— Start of INFORMATION SUPPLIED —

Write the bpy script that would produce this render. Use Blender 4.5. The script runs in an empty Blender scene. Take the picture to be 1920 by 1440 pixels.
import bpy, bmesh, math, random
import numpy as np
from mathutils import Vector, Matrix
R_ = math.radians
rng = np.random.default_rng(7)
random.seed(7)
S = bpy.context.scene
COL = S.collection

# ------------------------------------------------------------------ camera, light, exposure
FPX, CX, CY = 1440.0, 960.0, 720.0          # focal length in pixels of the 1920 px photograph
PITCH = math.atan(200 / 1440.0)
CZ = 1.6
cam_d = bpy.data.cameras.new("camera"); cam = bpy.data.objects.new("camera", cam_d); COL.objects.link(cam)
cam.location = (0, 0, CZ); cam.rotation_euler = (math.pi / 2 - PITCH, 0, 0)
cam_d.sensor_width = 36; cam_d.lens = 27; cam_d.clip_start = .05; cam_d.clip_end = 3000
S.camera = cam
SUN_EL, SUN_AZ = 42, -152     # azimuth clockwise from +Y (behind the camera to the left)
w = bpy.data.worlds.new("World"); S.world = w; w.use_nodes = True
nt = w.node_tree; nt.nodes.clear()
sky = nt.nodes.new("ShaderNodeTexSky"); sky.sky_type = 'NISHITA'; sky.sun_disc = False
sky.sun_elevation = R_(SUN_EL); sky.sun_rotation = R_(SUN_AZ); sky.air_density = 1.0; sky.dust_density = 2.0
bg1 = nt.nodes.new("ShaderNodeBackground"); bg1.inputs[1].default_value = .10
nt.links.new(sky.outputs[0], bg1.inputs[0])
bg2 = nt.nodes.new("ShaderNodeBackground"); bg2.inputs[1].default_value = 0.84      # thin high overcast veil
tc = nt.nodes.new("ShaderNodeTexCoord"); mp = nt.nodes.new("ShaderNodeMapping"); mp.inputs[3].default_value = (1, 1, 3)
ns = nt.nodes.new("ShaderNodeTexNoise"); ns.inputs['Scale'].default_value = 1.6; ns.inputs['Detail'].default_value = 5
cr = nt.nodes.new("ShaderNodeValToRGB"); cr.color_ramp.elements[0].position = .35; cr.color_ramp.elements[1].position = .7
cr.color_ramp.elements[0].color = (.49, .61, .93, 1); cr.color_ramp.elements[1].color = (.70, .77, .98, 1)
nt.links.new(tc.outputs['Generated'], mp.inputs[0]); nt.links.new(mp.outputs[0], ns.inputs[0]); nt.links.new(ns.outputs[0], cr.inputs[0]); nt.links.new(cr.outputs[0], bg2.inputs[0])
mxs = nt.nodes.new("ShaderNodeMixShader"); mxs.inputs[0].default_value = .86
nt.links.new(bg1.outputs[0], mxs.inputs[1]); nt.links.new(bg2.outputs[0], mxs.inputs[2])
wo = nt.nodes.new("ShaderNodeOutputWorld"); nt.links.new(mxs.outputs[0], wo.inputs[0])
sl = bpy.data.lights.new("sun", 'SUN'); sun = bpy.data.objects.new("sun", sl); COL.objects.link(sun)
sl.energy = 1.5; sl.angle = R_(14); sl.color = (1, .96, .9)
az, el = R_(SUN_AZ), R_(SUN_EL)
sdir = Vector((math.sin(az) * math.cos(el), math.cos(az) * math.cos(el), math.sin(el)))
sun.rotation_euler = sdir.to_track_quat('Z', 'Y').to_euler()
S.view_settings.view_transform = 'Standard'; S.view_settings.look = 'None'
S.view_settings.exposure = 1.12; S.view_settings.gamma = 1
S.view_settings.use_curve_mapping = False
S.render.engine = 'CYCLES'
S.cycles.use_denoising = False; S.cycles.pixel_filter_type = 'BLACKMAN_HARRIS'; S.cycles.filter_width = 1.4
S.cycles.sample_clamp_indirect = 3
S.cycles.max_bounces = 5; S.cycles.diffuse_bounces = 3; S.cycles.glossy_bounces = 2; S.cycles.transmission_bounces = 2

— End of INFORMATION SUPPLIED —

=== TASK ===
Looking at the material above, please copy exactly every line from its first line through the line containing "COL = S.collection", with both ends included and nothing else.

=== SOLUTION ===
Write the bpy script that would produce this render. Use Blender 4.5. The script runs in an empty Blender scene. Take the picture to be 1920 by 1440 pixels.
import bpy, bmesh, math, random
import numpy as np
from mathutils import Vector, Matrix
R_ = math.radians
rng = np.random.default_rng(7)
random.seed(7)
S = bpy.context.scene
COL = S.collection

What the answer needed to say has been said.